_Dataset extract_
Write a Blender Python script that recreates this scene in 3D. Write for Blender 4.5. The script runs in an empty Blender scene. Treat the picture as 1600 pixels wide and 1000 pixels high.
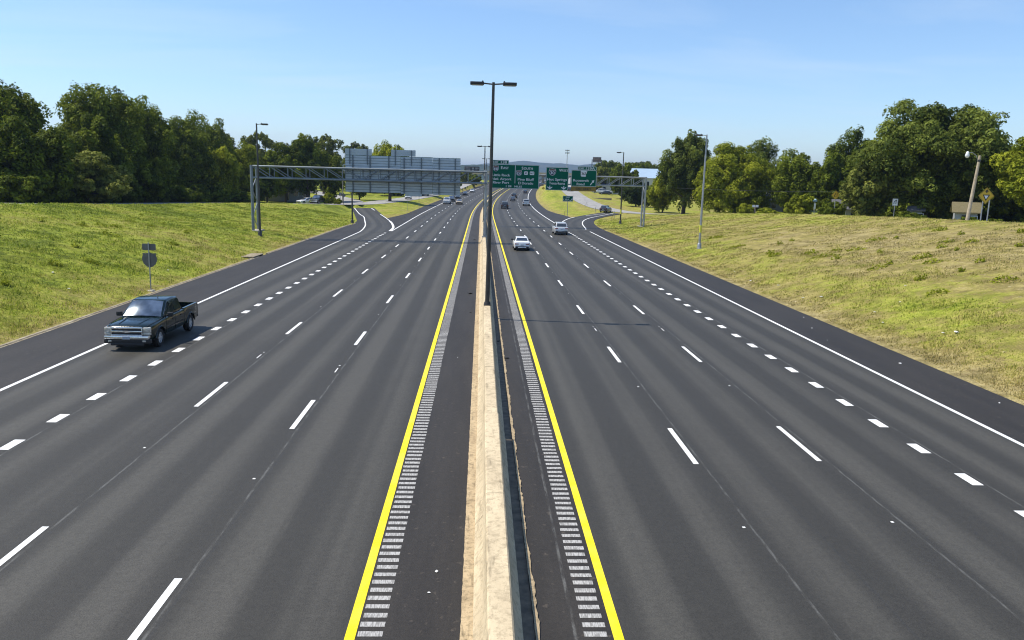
import bpy, bmesh, math, random
import numpy as np
from mathutils import Vector, Matrix

R = math.radians
scene = bpy.context.scene
COL = scene.collection
rng = np.random.default_rng(7)
random.seed(7)

# ------------------------------------------------------------------ helpers
def tag(o, label=None, cat=None, group=None, kind=None):
    if label: o["label"] = label
    if cat: o["category"] = cat
    if group: o["group"] = group
    if kind: o["kind"] = kind
    return o

def empty(name, loc=(0, 0, 0), rz=0.0, label=None, cat=None, group=None):
    o = bpy.data.objects.new(name, None)
    COL.objects.link(o)
    o.location = loc
    o.rotation_euler = (0, 0, rz)
    o.empty_display_size = 0.3
    return tag(o, label, cat, group)

def mesh_obj(name, verts, faces, mats, parent=None, midx=None, smooth=None):
    me = bpy.data.meshes.new(name)
    me.from_pydata([tuple(v) for v in verts], [], faces)
    for m in (mats if isinstance(mats, (list, tuple)) else [mats]):
        me.materials.append(m)
    if midx is not None:
        me.polygons.foreach_set("material_index", midx)
    if smooth:
        me.polygons.foreach_set("use_smooth", [True] * len(me.polygons))
        me.set_sharp_from_angle(angle=R(smooth))
    me.update()
    o = bpy.data.objects.new(name, me)
    COL.objects.link(o)
    if parent: o.parent = parent
    return o

class MB:
    """collects primitives into one mesh"""
    def __init__(self):
        self.v, self.f, self.m = [], [], []
        self.M = None
    def add(self, verts, faces, mi=0):
        b = len(self.v)
        if self.M is not None:
            verts = [self.M @ Vector(v) for v in verts]
        self.v += [tuple(v) for v in verts]
        self.f += [tuple(i + b for i in f) for f in faces]
        self.m += [mi] * len(faces)
        return self
    def box(self, x0, x1, y0, y1, z0, z1, mi=0):
        v = [(x, y, z) for x in (x0, x1) for y in (y0, y1) for z in (z0, z1)]
        f = [(0, 1, 3, 2), (4, 6, 7, 5), (0, 4, 5, 1), (2, 3, 7, 6), (0, 2, 6, 4), (1, 5, 7, 3)]
        return self.add(v, f, mi)
    def bbox(self, x0, x1, y0, y1, z0, z1, b=0.02, mi=0, seg=2):
        bm = bmesh.new()
        bmesh.ops.create_cube(bm, size=1.0)
        for v in bm.verts:
            v.co = Vector(((x0 + x1) / 2 + v.co.x * (x1 - x0), (y0 + y1) / 2 + v.co.y * (y1 - y0), (z0 + z1) / 2 + v.co.z * (z1 - z0)))
        bmesh.ops.bevel(bm, geom=list(bm.edges), offset=b, segments=seg, affect='EDGES', profile=0.5)
        return self.bm(bm, mi)
    def bm(self, bm, mi=0):
        bm.verts.index_update()
        self.add([v.co.copy() for v in bm.verts], [[v.index for v in f.verts] for f in bm.faces], mi)
        bm.free()
        return self
    def tube(self, pts, rad, n=8, mi=0, cap=True):
        pts = [Vector(p) for p in pts]
        if not isinstance(rad, (list, tuple)): rad = [rad] * len(pts)
        vs, fs = [], []
        up = None
        for i, p in enumerate(pts):
            d = (pts[min(i + 1, len(pts) - 1)] - pts[max(i - 1, 0)]).normalized()
            if up is None:
                up = Vector((0, 0, 1)) if abs(d.z) < 0.9 else Vector((1, 0, 0))
            a = d.cross(up).normalized(); b = a.cross(d).normalized(); up = b
            for k in range(n):
                t = 2 * math.pi * k / n + math.pi / n
                vs.append(p + (a * math.cos(t) + b * math.sin(t)) * rad[i])
        for i in range(len(pts) - 1):
            for k in range(n):
                fs.append((i * n + k, i * n + (k + 1) % n, (i + 1) * n + (k + 1) % n, (i + 1) * n + k))
        if cap:
            fs.append(tuple(range(n - 1, -1, -1)))
            fs.append(tuple((len(pts) - 1) * n + k for k in range(n)))
        return self.add(vs, fs, mi)
    def plate(self, poly, y0, y1, mi=0):
        """polygon in local xz extruded along y"""
        n = len(poly)
        vs = [(x, y0, z) for x, z in poly] + [(x, y1, z) for x, z in poly]
        fs = [tuple(range(n)), tuple(range(2 * n - 1, n - 1, -1))]
        fs += [(i, i + n, (i + 1) % n + n, (i + 1) % n) for i in range(n)]
        return self.add(vs, fs, mi)
    def lathe(self, prof, n=20, axis='X', c=(0, 0, 0), mi=0, caps=True):
        """profile of (radius, offset along axis)"""
        vs, fs = [], []
        for r_, a_ in prof:
            for k in range(n):
                t = 2 * math.pi * k / n
                p = (a_, r_ * math.cos(t), r_ * math.sin(t)) if axis == 'X' else ((r_ * math.cos(t), r_ * math.sin(t), a_) if axis == 'Z' else (r_ * math.cos(t), a_, r_ * math.sin(t)))
                vs.append((p[0] + c[0], p[1] + c[1], p[2] + c[2]))
        for i in range(len(prof) - 1):
            for k in range(n):
                fs.append((i * n + k, i * n + (k + 1) % n, (i + 1) * n + (k + 1) % n, (i + 1) * n + k))
        if caps: fs.append(tuple(range(n))); fs.append(tuple((len(prof) - 1) * n + k for k in range(n - 1, -1, -1)))
        return self.add(vs, fs, mi)
    def build(self, name, mats, parent=None, smooth=None, fix=True):
        o = mesh_obj(name, self.v, self.f, mats, parent, self.m, None)
        if fix:
            bm = bmesh.new(); bm.from_mesh(o.data)
            bmesh.ops.recalc_face_normals(bm, faces=bm.faces)
            bm.to_mesh(o.data); bm.free()
        if smooth:
            o.data.polygons.foreach_set("use_smooth", [True] * len(o.data.polygons))
            o.data.set_sharp_from_angle(angle=R(smooth))
        return o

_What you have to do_
Look above for lines with the word "scene" and copy them all.

_Output for this exercise_
Write a Blender Python script that recreates this scene in 3D. Write for Blender 4.5. The script runs in an empty Blender scene. Treat the picture as 1600 pixels wide and 1000 pixels high.
scene = bpy.context.scene
COL = scene.collection